Parker Peak and its sister knob, connected by a high rocky saddle that breaks sheer in undershot cliffs, is a source of copper. The old mines were located along a feldspar-like contact. Not truly feldspar, this was some very hard white rock which, while not quartz either, makes good rock garden material. In the immediate area and of interest to the gem stone savants, there has also been found here some good grade blue bornite mixed with pyrites.
Some years ago a mining firm removed four or five thousand tons of feldspathic material for use in surfacing golf courses. This is a beautiful blue-green mineral easily obtained by gravity feed down the steep slopes on the north side of the Conover Mine butte. The trail shown on the map leads to the excavations. This green rock is excellent for rock gardens, and there is plenty of it left. As Frank Frauenberger reported to us, it is one of the finest decorative rocks for gardens in the country. Our observation is that some of it also would cut into cabochons. Although we did not look for it, there is a road reaching the site from Acton. Inquiry is necessary to locate it.

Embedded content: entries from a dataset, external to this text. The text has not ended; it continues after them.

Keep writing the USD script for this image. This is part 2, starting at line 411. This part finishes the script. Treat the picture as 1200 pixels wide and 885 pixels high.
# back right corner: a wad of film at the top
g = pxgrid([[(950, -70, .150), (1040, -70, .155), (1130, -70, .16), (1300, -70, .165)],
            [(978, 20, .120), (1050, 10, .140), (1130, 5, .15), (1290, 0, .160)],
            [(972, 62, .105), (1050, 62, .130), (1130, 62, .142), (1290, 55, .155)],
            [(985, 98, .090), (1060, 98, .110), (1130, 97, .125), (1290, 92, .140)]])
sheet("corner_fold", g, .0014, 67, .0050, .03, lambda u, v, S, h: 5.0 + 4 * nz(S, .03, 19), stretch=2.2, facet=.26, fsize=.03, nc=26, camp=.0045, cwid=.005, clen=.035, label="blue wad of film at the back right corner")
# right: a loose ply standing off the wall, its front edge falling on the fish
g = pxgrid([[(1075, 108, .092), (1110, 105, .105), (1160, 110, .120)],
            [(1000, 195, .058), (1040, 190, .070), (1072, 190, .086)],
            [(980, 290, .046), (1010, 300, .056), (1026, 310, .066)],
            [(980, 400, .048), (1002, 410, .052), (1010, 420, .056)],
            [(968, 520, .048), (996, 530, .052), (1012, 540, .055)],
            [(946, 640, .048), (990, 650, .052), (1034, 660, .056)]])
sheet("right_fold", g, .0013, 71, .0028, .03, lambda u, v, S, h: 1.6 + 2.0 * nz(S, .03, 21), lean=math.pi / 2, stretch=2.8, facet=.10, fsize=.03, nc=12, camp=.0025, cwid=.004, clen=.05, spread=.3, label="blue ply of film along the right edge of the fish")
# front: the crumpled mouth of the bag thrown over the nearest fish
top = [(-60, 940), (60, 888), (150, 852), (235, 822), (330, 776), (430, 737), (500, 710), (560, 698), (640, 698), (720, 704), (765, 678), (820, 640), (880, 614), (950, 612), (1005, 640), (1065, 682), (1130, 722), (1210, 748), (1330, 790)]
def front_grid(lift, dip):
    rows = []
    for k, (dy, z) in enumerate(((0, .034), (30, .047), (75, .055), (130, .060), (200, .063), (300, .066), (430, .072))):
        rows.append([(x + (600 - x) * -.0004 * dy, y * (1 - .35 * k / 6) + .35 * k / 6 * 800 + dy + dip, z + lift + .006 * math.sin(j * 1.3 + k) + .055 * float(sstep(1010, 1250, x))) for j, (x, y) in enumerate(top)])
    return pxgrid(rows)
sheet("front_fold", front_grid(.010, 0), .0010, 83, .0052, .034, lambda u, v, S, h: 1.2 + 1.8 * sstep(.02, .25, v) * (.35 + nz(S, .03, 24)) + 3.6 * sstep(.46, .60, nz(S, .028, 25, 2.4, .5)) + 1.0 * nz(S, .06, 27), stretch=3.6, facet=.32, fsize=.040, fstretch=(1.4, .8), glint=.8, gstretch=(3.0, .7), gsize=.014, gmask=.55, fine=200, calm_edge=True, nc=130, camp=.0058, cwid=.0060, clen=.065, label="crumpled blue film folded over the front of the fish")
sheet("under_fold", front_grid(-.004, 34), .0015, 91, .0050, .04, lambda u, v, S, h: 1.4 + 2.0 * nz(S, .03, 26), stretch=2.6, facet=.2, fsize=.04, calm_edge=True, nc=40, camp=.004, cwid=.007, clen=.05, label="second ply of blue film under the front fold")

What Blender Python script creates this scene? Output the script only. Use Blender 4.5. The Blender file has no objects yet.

About a half mile north of the Conover Mine at the base of Parker Peak is a 500-foot tunnel penetrating the mountain and cleaned of debris several years ago. One can walk all the way in with safety. Immediately above the tunnel entrance is an outcrop of pure bead copper, scattered though the matrix like shiny metal pin heads.
It would have taken several days and gallons of drinking water to explore all the gorges and hogbacks. So, returning to the car laden with colorful specimens, we drove back to Acton to say goodbye to Frank and to show him our samples of rock gardeners' delight.